Séries e TV

Crítica

Os Quatro da Candelária usa o fantástico para humanizar as vítimas da chacina

Série ficcional remonta últimas horas antes do crime pelo olhar de quatro personagens

Pedrinho
16.12.2024, às 19H00.
Atualizada em 16.12.2024, ÀS 19H10

O true crime é um fenômeno que veio para ficar no catálogo dos serviços de streaming. A cada mês, novas produções do gênero ganham as telas pelo mundo e mais histórias de crimes hediondos se tornam amplamente conhecidas, bem como os criminosos que cometeram as atrocidades. Indo na contramão dessa tendência, a minissérie Os Quatro da Candelária, entrega o protagonismo para parte de suas vítimas e conta suas histórias para além da chacina cometida em 1993.

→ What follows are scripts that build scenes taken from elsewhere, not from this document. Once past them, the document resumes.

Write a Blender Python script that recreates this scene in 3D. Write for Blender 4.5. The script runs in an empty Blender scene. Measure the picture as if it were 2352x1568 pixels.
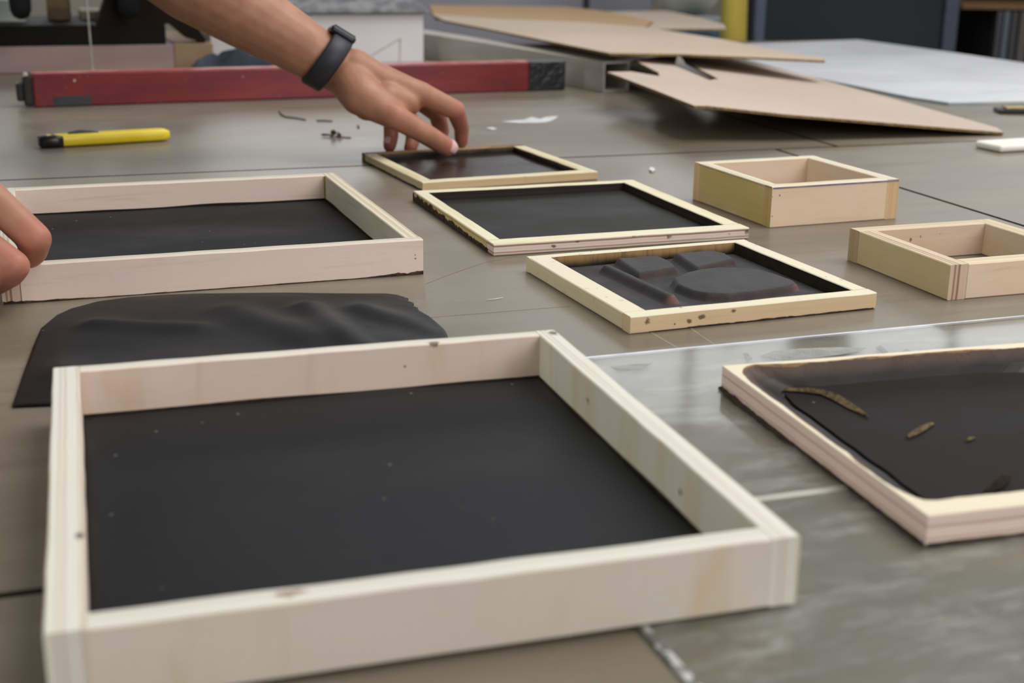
import bpy, bmesh, math, random
from mathutils import Vector, Matrix, noise, geometry

random.seed(7)
SC = bpy.context.scene
COL = SC.collection
R = math.radians

# ------------------------------------------------------------------ camera
# table top is z = 0, metres; the camera looks along +Y, 27 cm above the table
pit, rol = R(16.919), R(0.8006)
fwd = Vector((0, math.cos(pit), -math.sin(pit)))
upv = Vector((0, math.sin(pit), math.cos(pit)))
right = Vector((1, 0, 0)) * math.cos(rol) + upv * math.sin(rol)
up2 = Vector((-1, 0, 0)) * math.sin(rol) + upv * math.cos(rol)
cam_data = bpy.data.cameras.new('camera')
cam = bpy.data.objects.new('camera', cam_data)
COL.objects.link(cam)
M = Matrix.Identity(4)
for i in range(3):
    M[i][0], M[i][1], M[i][2] = right[i], up2[i], -fwd[i]
M[2][3] = 0.27
cam.matrix_world = M
cam_data.sensor_fit = 'HORIZONTAL'
cam_data.sensor_width = 22.3
cam_data.lens = 22.3 * 3104.1 / 2352.0
cam_data.clip_start = 0.02
cam_data.dof.use_dof = True
cam_data.dof.focus_distance = 1.10
cam_data.dof.aperture_fstop = 5.0
SC.camera = cam

# ------------------------------------------------------------------ light
SC.view_settings.view_transform = 'Standard'
SC.view_settings.look = 'None'
SC.view_settings.exposure = 0.12
SC.view_settings.gamma = 1.0
SC.view_settings.use_curve_mapping = False
world = bpy.data.worlds.new('world')
SC.world = world
world.use_nodes = True
bg = world.node_tree.nodes['Background']
bg.inputs[0].default_value = (0.93, 0.96, 1.0, 1)
bg.inputs[1].default_value = 0.30

def area(name, loc, target, sx, sy, power, col):
    ld = bpy.data.lights.new(name, 'AREA')
    ld.shape = 'RECTANGLE'
    ld.size, ld.size_y = sx, sy
    ld.energy = power
    ld.color = col
    o = bpy.data.objects.new(name, ld)
    COL.objects.link(o)
    o.location = loc
    d = Vector(target) - Vector(loc)
    o.rotation_euler = d.to_track_quat('-Z', 'Y').to_euler()
    return o
area('ceiling_light_panel', (1.3, 1.6, 2.5), (0.2, 1.1, 0), 2.6, 2.0, 78, (1.0, 1.0, 0.97))
area('window_light', (3.0, -2.6, 1.6), (0.2, 1.2, 0), 2.6, 1.8, 78, (1.0, 0.95, 0.92))  # unseen area light added on the camera side to brighten front faces
area('window_light_left', (-3.4, -1.2, 1.7), (0.3, 1.1, 0), 2.2, 1.6, 40, (0.97, 1.0, 0.95))  # unseen area light added to lift the faces turned left

# ------------------------------------------------------------------ helpers
def lin(c):
    return tuple(((v / 255) / 12.92 if v <= 10.31 else ((v / 255 + 0.055) / 1.055) ** 2.4) for v in c) + (1.0,)

class NT:
    """small wrapper round a material's node tree"""
    def __init__(self, name, rough=0.6, spec=0.4):
        self.m = bpy.data.materials.new(name)
        self.m.use_nodes = True
        self.t = self.m.node_tree
        self.p = self.t.nodes['Principled BSDF']
        self.p.inputs['Roughness'].default_value = rough
        self.p.inputs['Specular IOR Level'].default_value = spec
        self.tc = self.t.nodes.new('ShaderNodeTexCoord')
    def link(self, a, b):
        self.t.links.new(a, b)
    def put(self, sock, v):
        if hasattr(v, 'is_output'):
            self.link(v, sock)
        else:
            sock.default_value = v
    def obj(self):
        return self.tc.outputs['Object']
    def mapped(self, scale, loc=(0, 0, 0), rot=(0, 0, 0), src=None):
        n = self.t.nodes.new('ShaderNodeMapping')
        self.link(src or self.obj(), n.inputs[0])
        n.inputs['Scale'].default_value = scale
        n.inputs['Location'].default_value = loc
        n.inputs['Rotation'].default_value = rot
        return n.outputs[0]
    def noise(self, vec, scale=1.0, detail=3.0, rough=0.5, dist=0.0):
        n = self.t.nodes.new('ShaderNodeTexNoise')
        self.link(vec, n.inputs['Vector'])
        n.inputs['Scale'].default_value = scale
        n.inputs['Detail'].default_value = detail
        n.inputs['Roughness'].default_value = rough
        n.inputs['Distortion'].default_value = dist
        return n.outputs['Fac']
    def voro(self, vec, scale):
        n = self.t.nodes.new('ShaderNodeTexVoronoi')
        self.link(vec, n.inputs['Vector'])
        n.inputs['Scale'].default_value = scale
        return n.outputs['Distance']
    def math(self, op, a, b=0.0, c=0.0):
        n = self.t.nodes.new('ShaderNodeMath')
        n.operation = op
        self.put(n.inputs[0], a); self.put(n.inputs[1], b); self.put(n.inputs[2], c)
        return n.outputs[0]
    def step(self, v, lo, hi, a=0.0, b=1.0):
        n = self.t.nodes.new('ShaderNodeMapRange')
        n.interpolation_type = 'SMOOTHSTEP'
        self.put(n.inputs['Value'], v)
        n.inputs['From Min'].default_value = lo
        n.inputs['From Max'].default_value = hi
        n.inputs['To Min'].default_value = a
        n.inputs['To Max'].default_value = b
        return n.outputs['Result']
    def mix(self, fac, a, b):
        n = self.t.nodes.new('ShaderNodeMix')
        n.data_type = 'RGBA'
        self.put(n.inputs[0], fac)
        self.put(n.inputs[6], a)
        self.put(n.inputs[7], b)
        return n.outputs[2]
    def sep(self, v):
        n = self.t.nodes.new('ShaderNodeSeparateXYZ')
        self.link(v, n.inputs[0])
        return n.outputs
    def vlen(self, pt, scale=(1, 1, 1), warp=None):
        n = self.t.nodes.new('ShaderNodeVectorMath'); n.operation = 'SUBTRACT'
        self.link(self.obj(), n.inputs[0]); n.inputs[1].default_value = pt
        s = self.t.nodes.new('ShaderNodeVectorMath'); s.operation = 'MULTIPLY'
        self.link(n.outputs[0], s.inputs[0]); s.inputs[1].default_value = scale
        k = self.t.nodes.new('ShaderNodeVectorMath'); k.operation = 'LENGTH'
        self.link(s.outputs[0], k.inputs[0])
        return k.outputs['Value']
    def attr(self, name):
        n = self.t.nodes.new('ShaderNodeAttribute')
        n.attribute_name = name
        return n.outputs['Fac']
    def color(self, v):
        self.put(self.p.inputs['Base Color'], v)
        return self
    def rough(self, v):
        self.put(self.p.inputs['Roughness'], v)
        return self
    def bump(self, h, strength=0.2, dist=0.001):
        n = self.t.nodes.new('ShaderNodeBump')
        n.inputs['Strength'].default_value = strength
        n.inputs['Distance'].default_value = dist
        self.link(h, n.inputs['Height'])
        self.link(n.outputs[0], self.p.inputs['Normal'])
        return self

def simple(name, c1, c2=None, rough=0.6, spec=0.4, scale=(40, 40, 40), lo=0.35, hi=0.65, bump=0.0, metal=0.0):
    k = NT(name, rough, spec)
    n = k.noise(k.mapped(scale), 1.0, 4)
    k.color(k.mix(k.step(n, lo, hi), lin(c1), lin(c2 or c1)))
    if bump:
        k.bump(n, bump, 0.0006)
    k.p.inputs['Metallic'].default_value = metal
    return k.m

def spots_on(k, col, spots, dark):
    """knots, nail holes and burn marks at fixed places on the wood"""
    if not spots:
        return col
    w = k.noise(k.mapped((260, 260, 260)), 1.0, 2)
    for (pt, rad, sc) in spots:
        d = k.vlen(pt, sc)
        d = k.math('ADD', d, k.math('MULTIPLY', k.math('SUBTRACT', w, 0.5), rad * 2.0))
        col = k.mix(k.step(d, rad * 0.35, rad * 1.0, 0.8, 0.0), col, dark)
    return col

def ply(name, layer='Y', face=((214, 190, 166), (190, 150, 112)), edge=((216, 206, 184), (176, 150, 124)),
        grain='along', period=0.0026, spots=(), dirt=0.0, seed=0.0, end=None, lay=0.8, flo=0.45, fhi=0.8, dark=(58, 38, 26)):
    """birch plywood: veneer on the two broad faces, glued layers on the edges"""
    k = NT(name, 0.62, 0.3)
    src = k.mapped((1, 1, 1), (seed, seed * 0.7, seed * 1.3))
    # veneer grain
    if grain == 'along':
        g = k.noise(k.mapped((9, 150, 150), src=src), 1.0, 4, 0.55, 0.4)
    else:
        g = k.noise(k.mapped((42, 22, 9), src=src), 1.0, 3, 0.5, 0.9)
    big = k.noise(k.mapped((14, 14, 30), src=src), 1.0, 2)
    fcol = k.mix(k.step(g, flo, fhi), lin(face[0]), lin(face[1]))
    fine = k.noise(k.mapped((60, 700, 700), src=src), 1.0, 2)
    fcol = k.mix(k.step(fine, 0.5, 0.85, 0, 0.25), fcol, lin(face[1]))
    fcol = k.mix(k.step(big, 0.4, 0.75, 0, 0.3), fcol, lin((222, 205, 196)))
    # layers
    sx = k.sep(k.obj())
    coord = sx['XYZ'.index(layer)]
    wob = k.noise(k.mapped((25, 25, 25), src=src), 1.0, 2)
    ph = k.math('ADD', k.math('MULTIPLY', coord, 1.0 / period), k.math('MULTIPLY', wob, 0.45))
    st = k.math('SINE', k.math('MULTIPLY', ph, 6.2832))
    ph2 = k.math('SINE', k.math('MULTIPLY', ph, 6.2832 * 0.37))
    st = k.math('ADD', k.math('MULTIPLY', st, 0.5), k.math('MULTIPLY', ph2, 0.5))
    streak = k.noise(k.mapped((30, 900, 900), src=src), 1.0, 2)
    ecol = k.mix(k.step(st, -0.2, 0.9, 0.0, lay), lin(edge[0]), lin(edge[1]))
    ecol = k.mix(k.step(streak, 0.55, 0.8, 0, 0.35), ecol, lin(edge[1]))
    if end:
        nx = k.math('ABSOLUTE', k.sep(k.tc.outputs['Normal'])[0])
        ecol = k.mix(k.step(nx, 0.4, 0.7), ecol, k.mix(k.step(st, -0.2, 0.9), lin(end[0]), lin(end[1])))
    nrm = k.sep(k.tc.outputs['Normal'])['XYZ'.index(layer)]
    isface = k.step(k.math('ABSOLUTE', nrm), 0.4, 0.7)
    col = k.mix(isface, ecol, fcol)
    if dirt:
        d = k.noise(k.mapped((70, 70, 70), src=src), 1.0, 5, 0.65)
        col = k.mix(k.step(d, 0.60, 0.74, 0, dirt), col, lin((104, 76, 50)))
    col = spots_on(k, col, spots, lin(dark))
    k.color(col)
    k.bump(k.math('ADD', k.math('MULTIPLY', fine, 0.5), k.math('MULTIPLY', st, 0.2)), 0.25, 0.0004)
    return k.m

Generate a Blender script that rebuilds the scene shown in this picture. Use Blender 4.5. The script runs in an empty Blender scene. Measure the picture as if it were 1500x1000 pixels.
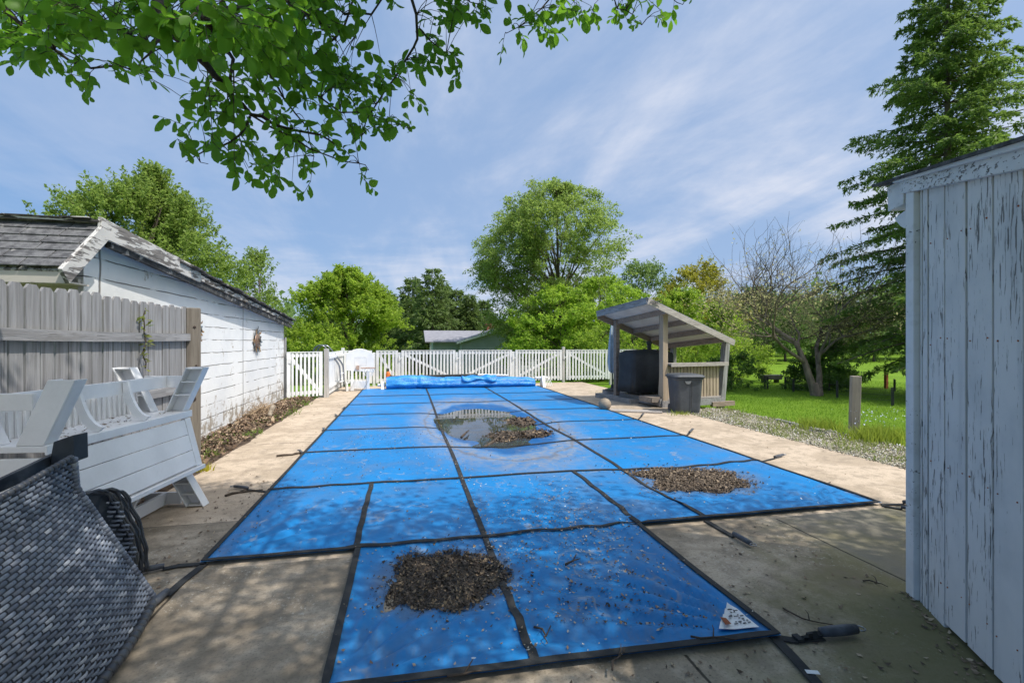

Na produção da Netflix, dirigida por Luis Lomenha, vemos uma reconstrução da história do massacre que tirou a vida de oito jovens e crianças que sobreviviam nas escadas da Igreja da Candelária, no Rio. A produção, no entanto, decide contar as últimas horas de quatro dessas vítimas. Os protagonistas, que se conheceram em um lar de detenção para menores, se tornam amigos e buscam apoio uns nos outros para conquistar um futuro melhor — até serem assassinados.

Essa relação do grupo é um dos pontos fortes de cada um dos episódios — que narram os mesmos eventos na visão de cada um dos personagens. Mesmo inexperiente, o elenco principal dá um show de atuação em vários momentos da produção, que mescla drama, comédia e fantasia de forma leve e equilibrada. Os veteranos Antonio Pitanga, Bruno Gagliasso e Leandro Firmino perdem o destaque diante da atuação do novato Samuel Silva, que protagoniza o primeiro episódio e faz com que o início da produção tenha um tom mais verdadeiro.

A direção de Lomenha aproveita essa vantagem para brincar com a dualidade do crível e do fantástico, e leva os fatos para um universo de possibilidades na vida das vítimas. Para isso, ele explora os sonhos de seus personagens, realizando na ficção o que não lhes foi permitido na realidade. Ao final de cada episódio, vemos os protagonistas dormirem e sonharem com um mundo onde a felicidade e a esperança existem sem restrições, com apenas barrigas cheias e sorrisos no rosto.

Nesse ponto, Os Quatro da Candelária brinca com afrofuturismo e ancestralidade, fazendo com que presente, passado e futuro se mesclem na ficção. Em muitas cenas, é possível ver com destaque a pira dos Jogos Olímpicos de 2014, algo que obviamente não existia nos anos 90. Além disso, os espectadores mais atentos podem ver modelos de carros atuais, lançados há poucos anos. Essa imprecisão proposital reforça a ideia de crítica atemporal, reforçando que a barbárie ocorrida em 1993 poderia ser facilmente uma história da semana passada.

Humanizando seus protagonistas, a série não se permite resumir como o relato de uma tragédia, e se torna o exercício de empatia que resgata a memória das vítimas do massacre. Ao unir elementos do fantástico, do afrofuturismo e do drama social, Lomenha não apenas homenageia as vidas perdidas, mas também provoca uma reflexão profunda sobre as desigualdades que perpetuam histórias como essa.